In a blog post last Saturday, Pete Bratach stated that “We now count tab views toward your applications’ active users. The count occurs on the initial page load of the profile, in addition to a user explicitly clicking the tab.” It was a minor change but one that could potentially inflate application metrics substantially.
Previously active users were not counted until the user actually interacted with the application. That could include clicking on a profile box but now it just represents a user viewing the “Boxes” tab. For those few individuals that actually visit the “Boxes” tab, I’d guess that they aren’t viewing every box on the page. Ultimately this ends up inflating the active users as far as I can tell.

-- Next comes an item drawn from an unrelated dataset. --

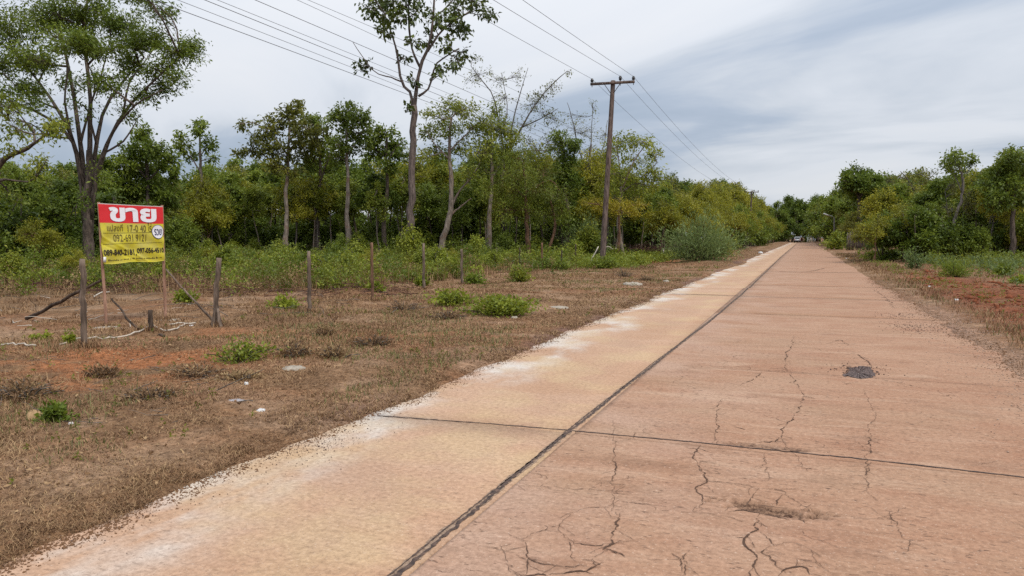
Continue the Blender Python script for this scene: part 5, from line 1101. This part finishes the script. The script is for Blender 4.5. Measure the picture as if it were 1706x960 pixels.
root = empty('utility_pole', cb); tag(root, 'thin grey pole of the lower wire line standing among far trees', 'utility pole', 'poles of the power line')
g = Geo(); g.tubes(cb + np.array([0, 0, 1.]) * np.linspace(-.3, 8.1, 8)[:, None], np.linspace(.14, .10, 8), 8); g.build('pole', WOOD_POLE, root, cb, True)
for q in line_top:
    g = Geo(); g.box(q + [.06, 0, -.04], (.22, .05, .05)); g.build('bracket', WOOD_DARK, root, cb)

# ------------------------------------------------------------------ street lamps, picket fence, barrier, far vehicles
GALV = plain('galvanised_steel', (.42, .43, .44), .45, .5, .1); CONPOLE = plain('grey_concrete_pole', (.17, .15, .135), .9, .2)
def street_lamp(px, dep, y_top, arm_px, label):
    b = base_at(px, dep); t = P(px, y_top, dep); root = empty('street_lamp', b); tag(root, label, 'street lamp', 'street lamps by the far bend')
    g = Geo(); g.tubes(np.array([b, b * .5 + t * .5, t]), np.array([.13, .11, .09]), 8); g.build('pole', CONPOLE, root, b)
    e = P(px + arm_px[0], y_top + arm_px[1], dep); g = Geo(); g.tubes(np.array([t, t * .5 + e * .5 + [0, 0, .1], e]), np.array([.06, .05, .05]), 6); g.build('arm', GALV, root, b)
    g = Geo(); dr = unit(e - t); g.box(e + dr * .4, (.95, .28, .14), dr, np.array([-dr[1], dr[0], 0])); g.build('lamp_head', WHITE_P, root, b)
street_lamp(1390, 116, 362, (-9, -3.5), 'pale street lamp with its arm reaching over the road, among trees by the picket fence')
street_lamp(1321, 232, 375.5, (13, -1), 'distant street lamp with a level arm above the far white car')
# picket fence
f0, f1 = G(1411, 417), G(1452, 417); fr = empty('picket_fence', f0); tag(fr, 'grey fence of uneven upright wooden stakes beside the road', 'fence')
rq = np.random.default_rng(9); nP = 26
for i in range(nP):
    q = f0 + (f1 - f0) * i / (nP - 1); q = q + rq.normal(0, .03, 3) * [1, 1, 0]; h = 2.1 * rq.uniform(.85, 1.08); q[2] = float(hz(q[0], q[1])) - .1
    g = Geo(); ln = rq.normal(0, .04, 2); g.tubes(np.array([q, q + [ln[0] * .5, ln[1] * .5, h * .5], q + [ln[0], ln[1], h]]), np.full(3, rq.uniform(.035, .055)), 5); g.build('picket', WOOD_POST if i % 3 else B_GREY, fr, f0)
for z in (.6, 1.6):
    g = Geo(); g.tubes(np.array([f0 + [0, .08, z], (f0 + f1) / 2 + [0, .08, z + .03], f1 + [0, .08, z]]), np.full(3, .04), 5); g.build('rail', WOOD_POST, fr, f0)
# white barrier at the bend
f0, f1 = P(1345, 401, 205), P(1358, 400, 205); f0[2] = f1[2] = 0; fr = empty('white_fence', f0); tag(fr, 'low white post-and-rail fence closing off the far bend', 'fence')
WPAINT = plain('white_paint', (.75, .75, .74), .6, .3, .1)
for i in range(6):
    q = f0 + (f1 - f0) * i / 5; g = Geo(); g.tubes(np.array([q - [0, 0, .1], q + [0, 0, .6], q + [0, 0, 1.35 - .2 * (i % 2)]]), np.full(3, .10), 6); g.build('post', WPAINT, fr, f0)
g = Geo(); g.box((f0 + f1) / 2 + [0, -.12, .75], (np.linalg.norm(f1 - f0), .06, .16), f1 - f0); g.build('rail', WPAINT, fr, f0)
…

Then again, I don’t even navigate to the “Boxes” tab on friends’ profiles but I do know that in order to view all the boxes on my page you would have to navigate well below the fold. So why has Facebook decided to switch to this new metric? Honestly I have no idea. The only rationale I can think of is to artificially boost the active user metrics for applications.

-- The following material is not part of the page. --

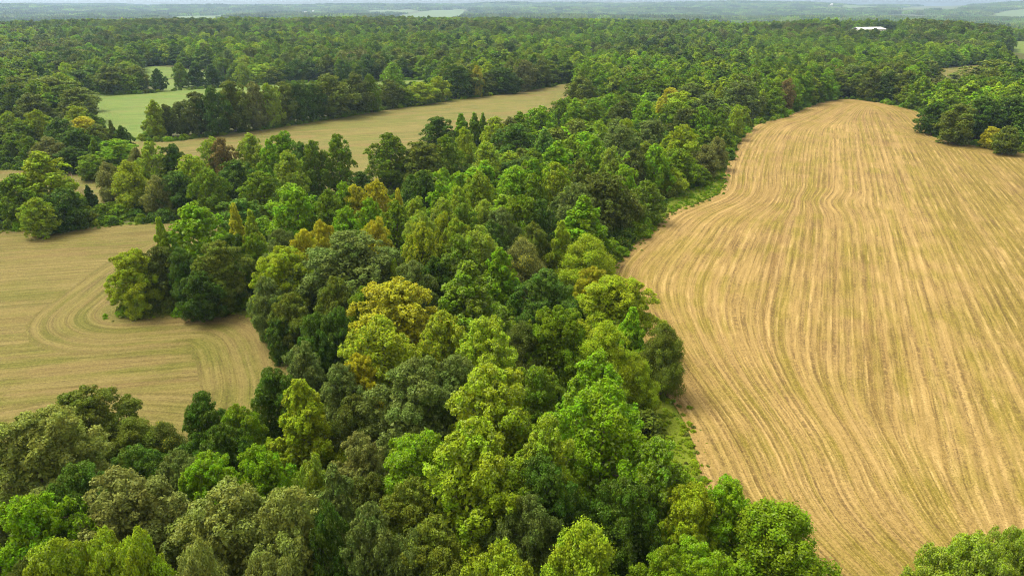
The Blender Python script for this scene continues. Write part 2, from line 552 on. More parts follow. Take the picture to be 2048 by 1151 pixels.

Does Facebook really have an incentive to boost active users within applications? Well it makes sense in terms of Facebook wanting applications to look more popular than they are in order to drive new developers to the platform. I doubt this is the rationale though. Facebook already has plenty of popular applications and it doesn’t make sense to inflate the numbers any more.
Update
Josh Elman posted a comment below clarifying what was taking place. As he states “In the cases discussed above, an ‘active’ user of an application is counted only when a user views a profile with the specific application tab selected.” In other words the “Boxes” tab is not being considered for active users unless a user actually interacts with that box.











I saw this, tried to look into it further, but can’t understand it at all. Is it really talking about views to the Boxes tab? Or only application-specific tabs? Does it actually occur on the initial page load of the profile (the main wall tab), or is it only when the user clicks on Boxes (or only when the user clicks on the application-specific tab).

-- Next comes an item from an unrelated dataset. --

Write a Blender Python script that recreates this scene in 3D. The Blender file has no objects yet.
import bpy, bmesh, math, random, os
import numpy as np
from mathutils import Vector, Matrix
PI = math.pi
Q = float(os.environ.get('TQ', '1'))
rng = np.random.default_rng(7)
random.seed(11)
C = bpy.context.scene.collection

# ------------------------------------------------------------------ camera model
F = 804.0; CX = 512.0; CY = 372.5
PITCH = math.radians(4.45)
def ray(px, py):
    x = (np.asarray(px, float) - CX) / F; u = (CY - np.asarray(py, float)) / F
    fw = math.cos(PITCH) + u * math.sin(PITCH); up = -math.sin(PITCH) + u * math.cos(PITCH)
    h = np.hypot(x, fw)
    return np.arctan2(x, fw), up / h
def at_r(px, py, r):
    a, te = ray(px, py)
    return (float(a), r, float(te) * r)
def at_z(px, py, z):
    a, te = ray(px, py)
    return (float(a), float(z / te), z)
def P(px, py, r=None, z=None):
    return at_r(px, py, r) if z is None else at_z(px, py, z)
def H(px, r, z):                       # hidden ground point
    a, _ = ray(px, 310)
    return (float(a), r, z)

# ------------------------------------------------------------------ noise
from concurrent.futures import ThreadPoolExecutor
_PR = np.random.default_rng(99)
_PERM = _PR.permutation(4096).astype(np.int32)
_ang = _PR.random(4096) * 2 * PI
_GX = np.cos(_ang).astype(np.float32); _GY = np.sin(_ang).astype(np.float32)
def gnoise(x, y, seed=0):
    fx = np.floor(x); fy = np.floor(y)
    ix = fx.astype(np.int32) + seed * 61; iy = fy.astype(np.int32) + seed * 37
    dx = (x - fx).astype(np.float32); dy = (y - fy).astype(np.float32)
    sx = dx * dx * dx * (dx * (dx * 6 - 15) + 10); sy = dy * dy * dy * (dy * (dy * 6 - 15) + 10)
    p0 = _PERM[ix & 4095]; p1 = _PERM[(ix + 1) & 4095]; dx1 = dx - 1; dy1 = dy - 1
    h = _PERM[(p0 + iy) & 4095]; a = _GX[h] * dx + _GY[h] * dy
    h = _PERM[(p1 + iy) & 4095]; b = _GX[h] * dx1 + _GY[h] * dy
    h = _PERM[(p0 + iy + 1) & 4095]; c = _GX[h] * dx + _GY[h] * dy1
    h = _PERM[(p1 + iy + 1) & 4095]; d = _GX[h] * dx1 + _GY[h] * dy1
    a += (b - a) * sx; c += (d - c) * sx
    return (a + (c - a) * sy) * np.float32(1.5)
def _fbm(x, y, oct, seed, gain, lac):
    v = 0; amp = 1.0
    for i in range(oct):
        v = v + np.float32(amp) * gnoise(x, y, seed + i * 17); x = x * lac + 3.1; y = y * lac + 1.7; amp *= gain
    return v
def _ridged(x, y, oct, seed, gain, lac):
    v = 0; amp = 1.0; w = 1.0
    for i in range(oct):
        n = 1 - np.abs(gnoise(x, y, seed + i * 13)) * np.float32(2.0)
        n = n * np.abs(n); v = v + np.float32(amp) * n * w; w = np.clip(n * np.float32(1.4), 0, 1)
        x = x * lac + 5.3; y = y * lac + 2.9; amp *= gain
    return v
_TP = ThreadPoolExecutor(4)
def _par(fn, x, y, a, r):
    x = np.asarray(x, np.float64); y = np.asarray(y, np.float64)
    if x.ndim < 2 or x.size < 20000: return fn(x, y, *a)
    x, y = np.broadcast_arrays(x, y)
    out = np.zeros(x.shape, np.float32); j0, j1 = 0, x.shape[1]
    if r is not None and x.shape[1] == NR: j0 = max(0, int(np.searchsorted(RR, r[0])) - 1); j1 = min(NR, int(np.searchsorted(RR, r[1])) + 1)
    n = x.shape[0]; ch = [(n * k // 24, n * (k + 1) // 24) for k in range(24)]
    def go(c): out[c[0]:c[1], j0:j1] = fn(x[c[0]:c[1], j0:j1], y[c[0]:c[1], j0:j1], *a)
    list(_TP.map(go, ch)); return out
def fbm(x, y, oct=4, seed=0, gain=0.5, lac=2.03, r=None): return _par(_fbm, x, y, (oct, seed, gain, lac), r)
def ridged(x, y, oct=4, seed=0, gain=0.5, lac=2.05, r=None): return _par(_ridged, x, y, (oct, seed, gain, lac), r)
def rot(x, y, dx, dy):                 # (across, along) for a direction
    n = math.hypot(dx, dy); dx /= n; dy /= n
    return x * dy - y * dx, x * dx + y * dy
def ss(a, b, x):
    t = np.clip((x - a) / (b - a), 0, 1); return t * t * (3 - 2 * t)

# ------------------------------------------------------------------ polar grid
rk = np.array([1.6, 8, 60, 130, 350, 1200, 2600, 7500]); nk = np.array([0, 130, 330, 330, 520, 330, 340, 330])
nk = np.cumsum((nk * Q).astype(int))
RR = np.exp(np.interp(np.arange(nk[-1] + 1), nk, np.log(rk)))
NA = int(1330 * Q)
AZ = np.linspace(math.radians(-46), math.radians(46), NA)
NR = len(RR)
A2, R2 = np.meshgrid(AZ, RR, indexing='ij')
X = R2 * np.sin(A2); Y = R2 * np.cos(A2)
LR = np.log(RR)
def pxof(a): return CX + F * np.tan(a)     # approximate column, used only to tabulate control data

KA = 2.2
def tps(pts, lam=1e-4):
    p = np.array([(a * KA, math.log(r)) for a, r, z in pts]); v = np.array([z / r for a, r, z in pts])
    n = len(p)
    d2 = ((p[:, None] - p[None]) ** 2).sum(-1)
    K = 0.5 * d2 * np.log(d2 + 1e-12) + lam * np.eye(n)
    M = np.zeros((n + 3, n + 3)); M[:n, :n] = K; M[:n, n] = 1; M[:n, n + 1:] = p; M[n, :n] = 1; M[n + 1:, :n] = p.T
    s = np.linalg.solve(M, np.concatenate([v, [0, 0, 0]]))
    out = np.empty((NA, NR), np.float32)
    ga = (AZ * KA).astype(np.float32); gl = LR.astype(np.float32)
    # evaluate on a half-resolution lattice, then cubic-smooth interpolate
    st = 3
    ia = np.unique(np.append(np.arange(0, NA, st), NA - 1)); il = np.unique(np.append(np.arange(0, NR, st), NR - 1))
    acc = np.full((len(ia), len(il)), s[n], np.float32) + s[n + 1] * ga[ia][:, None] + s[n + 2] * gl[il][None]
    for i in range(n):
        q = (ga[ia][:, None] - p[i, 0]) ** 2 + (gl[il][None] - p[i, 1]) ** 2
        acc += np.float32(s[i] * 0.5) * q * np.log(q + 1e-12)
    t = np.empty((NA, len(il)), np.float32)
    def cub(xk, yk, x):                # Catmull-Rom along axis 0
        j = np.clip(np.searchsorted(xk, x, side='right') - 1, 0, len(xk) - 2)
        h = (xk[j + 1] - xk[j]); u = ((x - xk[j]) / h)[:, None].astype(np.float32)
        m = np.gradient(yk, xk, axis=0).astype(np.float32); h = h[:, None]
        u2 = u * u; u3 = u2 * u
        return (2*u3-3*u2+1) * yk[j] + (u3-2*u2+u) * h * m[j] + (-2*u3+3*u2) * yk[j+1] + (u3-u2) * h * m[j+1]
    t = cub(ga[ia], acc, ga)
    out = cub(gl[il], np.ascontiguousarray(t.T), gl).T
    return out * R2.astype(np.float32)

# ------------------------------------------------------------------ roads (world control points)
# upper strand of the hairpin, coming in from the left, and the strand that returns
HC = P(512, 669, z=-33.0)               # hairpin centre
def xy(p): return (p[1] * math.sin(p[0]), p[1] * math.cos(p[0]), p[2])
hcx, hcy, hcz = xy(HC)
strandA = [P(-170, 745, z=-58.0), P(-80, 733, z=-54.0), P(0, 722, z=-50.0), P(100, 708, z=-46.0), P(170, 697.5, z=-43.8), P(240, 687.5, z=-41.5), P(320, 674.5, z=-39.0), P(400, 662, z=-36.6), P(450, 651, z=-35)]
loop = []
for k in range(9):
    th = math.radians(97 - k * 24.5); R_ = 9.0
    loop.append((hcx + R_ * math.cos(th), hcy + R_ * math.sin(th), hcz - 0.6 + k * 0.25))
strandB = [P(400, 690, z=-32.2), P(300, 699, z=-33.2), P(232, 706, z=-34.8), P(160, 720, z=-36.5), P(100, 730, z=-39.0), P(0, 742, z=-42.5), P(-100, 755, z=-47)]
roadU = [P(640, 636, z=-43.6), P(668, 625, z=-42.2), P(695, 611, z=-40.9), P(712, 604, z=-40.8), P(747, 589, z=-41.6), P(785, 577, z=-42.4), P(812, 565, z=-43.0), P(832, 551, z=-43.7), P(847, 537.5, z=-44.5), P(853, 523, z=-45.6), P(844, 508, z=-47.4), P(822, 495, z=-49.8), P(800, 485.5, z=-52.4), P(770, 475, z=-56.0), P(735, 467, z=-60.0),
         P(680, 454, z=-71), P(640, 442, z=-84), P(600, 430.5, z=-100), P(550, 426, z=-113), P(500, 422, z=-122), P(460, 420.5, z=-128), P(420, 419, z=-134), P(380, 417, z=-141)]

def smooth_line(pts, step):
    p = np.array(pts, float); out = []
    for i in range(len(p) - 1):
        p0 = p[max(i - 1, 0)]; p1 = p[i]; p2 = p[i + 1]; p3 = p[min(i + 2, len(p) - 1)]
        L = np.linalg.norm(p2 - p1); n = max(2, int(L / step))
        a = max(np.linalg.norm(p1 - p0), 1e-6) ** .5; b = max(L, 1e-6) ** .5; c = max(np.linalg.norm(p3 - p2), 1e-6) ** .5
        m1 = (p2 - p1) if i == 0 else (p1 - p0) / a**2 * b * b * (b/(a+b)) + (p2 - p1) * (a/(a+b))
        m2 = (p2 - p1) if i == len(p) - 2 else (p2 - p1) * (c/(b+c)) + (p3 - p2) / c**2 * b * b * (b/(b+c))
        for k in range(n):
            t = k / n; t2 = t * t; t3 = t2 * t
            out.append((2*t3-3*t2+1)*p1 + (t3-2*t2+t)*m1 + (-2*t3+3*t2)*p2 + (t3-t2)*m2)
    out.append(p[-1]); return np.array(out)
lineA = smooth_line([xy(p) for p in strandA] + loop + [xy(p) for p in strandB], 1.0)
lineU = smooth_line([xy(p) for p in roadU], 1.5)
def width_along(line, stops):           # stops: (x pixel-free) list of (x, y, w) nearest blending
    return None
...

If any of these were true, surely there would be a sizable jump in users on the specific day that they turned it on – but my application doesn’t show one at all even though it has lots of boxes and lots of application specific tabs.
Finally, the link in the blog post about these new stats changes goes to this push changes page, which as far as I can tell says nothing at all about it: http://wiki.developers.facebook.com/index.php/Push_Changes_-_Jan_06_2009
Comment by David — February 6, 2009 @ 2:14 pm
Hi Nick,
I want to correct some misperceptions in this post. In the cases discussed above, an “active” user of an application is counted only when a user views a profile with the specific application tab selected. The change referred to in this post only referred to us now accounting for the case when a user visits a profile via a link that automatically selects the tab. Previously, users who viewed a tab that way had not been considered “active” users. There is no accounting for “active users” on a view of the “boxes” tab unless the user specifically interacts with a profile box.
In addition, the link referenced above was corrected to point to the correct push changes: http://wiki.developers.facebook.com/index.php/Pus...
-Josh
Comment by Facebook User — February 6, 2009 @ 6:04 pm
Ah! Thanks a million for the clarification Josh. I'll post an update to the post.